Probability two uniform distribution(0,1) = 2/9

Question

Two numbers are independently and uniformly chosen from the interval (0,1). What is the probability that the sum of the numbers is less than 1 and the product of the numbers is less than 2/9? (Note that both conditions hold simultaneously.)

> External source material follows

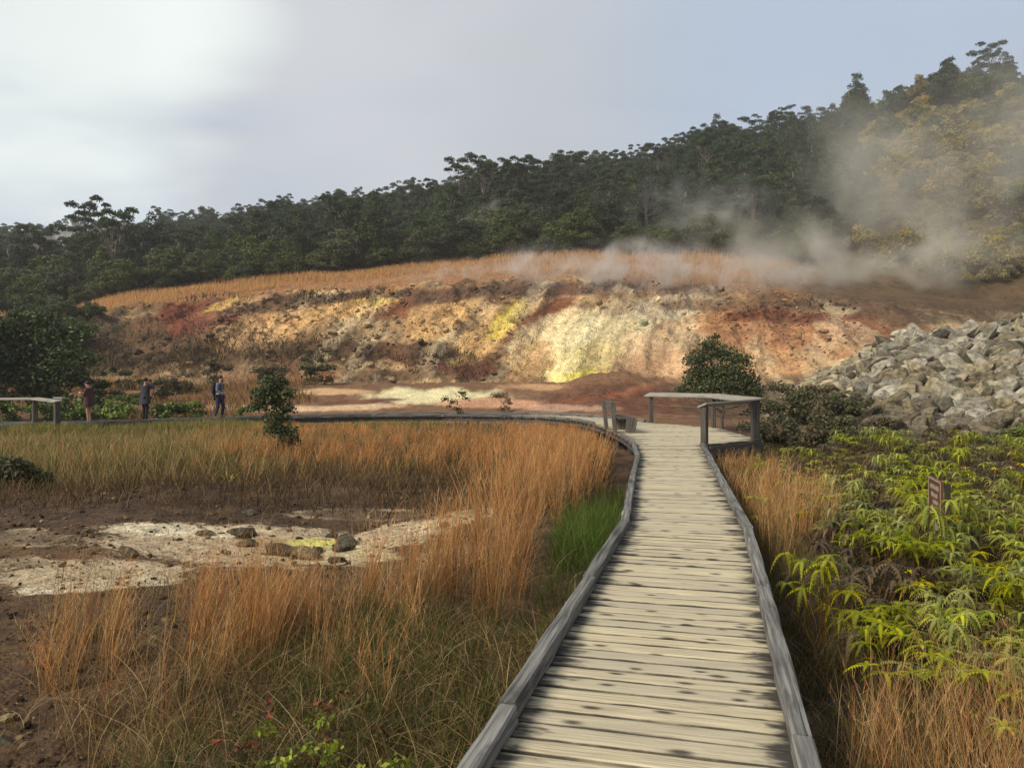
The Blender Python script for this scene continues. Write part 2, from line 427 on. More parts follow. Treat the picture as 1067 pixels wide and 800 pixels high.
# ground sheet
def build_ground():
    xs = np.concatenate([-np.geomspace(420, 16, 22), np.arange(-15.8, 14.0, 0.085), np.arange(14.0, 30, 0.3), np.geomspace(30.3, 420, 22)])
    ys = np.concatenate([[-400, -250, -120, -50, -20, -8, -4, -2], np.arange(0, 16, 0.085), np.arange(16, 40, 0.2), np.arange(40, 70, 0.35), np.geomspace(71, 500, 18)])
    X, Y = np.meshgrid(xs, ys, indexing='ij')
    Z = gz(X, Y)
    Z += 0.020 * fbm(X, Y, scale=6, octv=3, seed=22) * ((Y > 0) & (Y < 30))
    PX = CX + F * X / np.maximum(Y, 0.6); PY = CY + F * (EYE - Z) / np.maximum(Y, 0.6)
    n = fbm(X, Y, scale=0.35, octv=4, seed=12)[..., None]
    base = lin(62, 49, 38) + (lin(88, 68, 49) - lin(62, 49, 38)) * np.clip(0.5 + n, 0, 1)
    far = smooth(30, 40, Y)[..., None]
    base = base * (1 - far) + lin(112, 84, 62) * far
    md = ((Y > 25) & (PX > 780))[..., None]
    base = np.where(md, lin(96, 84, 64), base)
    col = blobs(PX.ravel(), PY.ravel(), base.reshape(-1, 3), GROUND_BLOBS, 31).reshape(base.shape)
    white = np.ones(PX.size * 3).reshape(-1, 3) * 0.0 + lin(172, 156, 128)
    ccol = np.clip(blobs(PX.ravel(), PY.ravel(), white, CRUST_BLOBS, 35) * .93, 0, .85)
    mk = np.zeros(PX.size)
    for (cx, cy_, rx, ry, a, c, w) in CRUST_BLOBS:
        dx, dy = PX.ravel() - cx, PY.ravel() - cy_; ca, sa = math.cos(R(a)), math.sin(R(a))
        q = np.sqrt(((dx * ca + dy * sa) / rx) ** 2 + ((-dx * sa + dy * ca) / ry) ** 2)
        mk = np.maximum(mk, 1 - smooth(.35, 1.25, q))
    mk *= (Y.ravel() > 5) & (Y.ravel() < 20)
    behind = (Y < 2.5)[..., None]
    col = np.where(behind, lin(78, 62, 46), col)
    me = mesh_data('ground', np.stack([X, Y, Z], -1).reshape(-1, 3), grid_faces(len(xs), len(ys)), M['ground'], col.reshape(-1, 3), shade=True, attrs={'crust_mask': mk})
    ca_ = me.color_attributes.new('Crust', 'FLOAT_COLOR', 'POINT'); ca_.data.foreach_set('color', np.concatenate([ccol, np.ones((len(ccol), 1))], 1).astype(np.float32).ravel())
    tag(mobj('ground', me), 'brown volcanic soil with a pale mineral crust left of the boardwalk', 'ground', kind='structure')
build_ground()

def build_bank():
    pxs = np.arange(-400, 1400, 1.6); ts = np.concatenate([[-0.16, -0.08], np.linspace(0, 1.0, 150), np.linspace(1.02, 1.9, 60), [2.0]])
    PX, T = np.meshgrid(pxs, ts, indexing='ij')
    fy, ty, gy, fd, td, gd = bank_cols(PX)
    D = np.where(T < 1, fd + (td - fd) * T, td + (gd - td) * (T - 1) / 0.9)
    X = D * (PX - CX) / F
    Z = bank_z(PX, D)
    face = smooth(-0.02, 0.06, T) * (1 - smooth(1.0, 1.12, T))
    rough = fbm(X, D * 0.7, Z, 0.16, 4, 51) * 0.9 + np.abs(fbm(X, D, Z * 1.5, 0.45, 4, 61)) * 0.9
    gully = -np.abs(fbm(X + D * 0.5, Z * 0.18, 0, 0.22, 3, 71)) * 1.3
    qd = X * .80 + Z * .60 + D * .3; wd = -X * .60 + Z * .80 - D * .25
    gully = gully * .6 - np.abs(fbm(qd * .10, wd * .55, 0, 1.0, 4, 171)) * 1.2
    calm = 1 - .5 * smooth(520, 580, PX)
    Z = Z + face * (rough * calm + gully) * 0.75 + (1 - face) * 0.12 * fbm(X, D, scale=0.5, octv=3, seed=81)
    PY = CY - F * (Z - EYE) / D
    n = fbm(X, D, Z, 0.3, 4, 91)[..., None]
    base = lin(116, 92, 68) * (1 - 0.0 * n) + (lin(190, 158, 116) - lin(116, 92, 68)) * np.clip(n + 0.3, 0, 1)
    PX_, PY_ = PX.ravel(), PY.ravel()
    plate = smooth(1.0, 1.08, T)[..., None]
    col = blobs(PX_, PY_, base.reshape(-1, 3), BANK_BLOBS, 33).reshape(base.shape)
    ca, sa = math.cos(R(-33)), math.sin(R(-33))              # seams of crust slanting down the face
    q = X * ca - Z * sa * -1.0; w_ = X * -sa * -1.0 + Z * ca
    q = X * .80 + Z * .60 + D * .3; w_ = -X * .60 + Z * .80 - D * .25
    st = fbm(q * .10, w_ * .75, 0, 1.0, 4, 141, .6); st2 = fbm(q * .22, w_ * 1.7, 3.0, 1.0, 4, 151, .6)
    fc = .62 * (face * (1 - .5 * smooth(860, 960, PX)) * smooth(170, 330, PX))[..., None]
    light = smooth(.05, .6, st)[..., None]; dark = smooth(.10, .65, -st)[..., None]
    col = col * (1 - fc * .45 * light) + lin(232, 214, 172) * fc * .45 * light
    col = col * (1 - fc * .62 * dark) + lin(92, 58, 42) * fc * .62 * dark
    col = col * (1 + fc * .45 * np.clip(st2, -.8, .8)[..., None])
    col = np.clip(col, .02, .9)
    pr = smooth(790, 870, PX)[..., None]
    col = col * (1 - plate * 0.9) + (lin(150, 108, 72) * (1 - pr) + lin(82, 68, 52) * pr) * plate * 0.9
    me = mesh_data('sulphur_bank', np.stack([X, D, Z], -1).reshape(-1, 3), grid_faces(len(pxs), len(ts)), M['bank'], col.reshape(-1, 3), shade=True)
    tag(mobj('sulphur_bank_terrain', me), 'broad ochre and sulphur yellow mineral bank beyond the boardwalk', 'mineral bank', kind='structure')
build_bank()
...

Given than $n_1\sim\operatorname{uniform}(0,1)$ and $n_2\sim\operatorname{uniform}(0,1)$

$$Z = n_1\cdot n_2 \sim \operatorname{uniform}(0,1)$$

If $X\sim \operatorname U(0,1)$ then

$$P(X < x) = \frac{x-a}{b-a}$$ $$P\left(z < \frac{2}{9}\right) = \frac{\frac{2}{9}-0}{1-0} = \frac{2}{9}$$

Is this correct or am i making an error somewhere?

Answer 1

In other words, what is the area of the region in the square $0\le x\le 1,\,0\le y\le 1$ satisfying $x+y<1,\,xy<\tfrac29$? It's the double integral$$\begin{align}\int_0^1dx\int_0^{\min\left\{1-x,\,\tfrac{2}{9x}\right\}}dy&=\int_0^1dx\min\left\{1-x,\,\tfrac{2}{9x}\right\}\\&=\int_0^{1/3}(1-x)dx+\int_{1/3}^{2/3}\tfrac{2}{9x}dx+\int_{2/3}^1(1-x)dx\\&=\tfrac13+\tfrac29\ln2\\&\approx0.4874.\end{align}$$You'll want to double-check my arithmetic, but Monte Carlo agrees.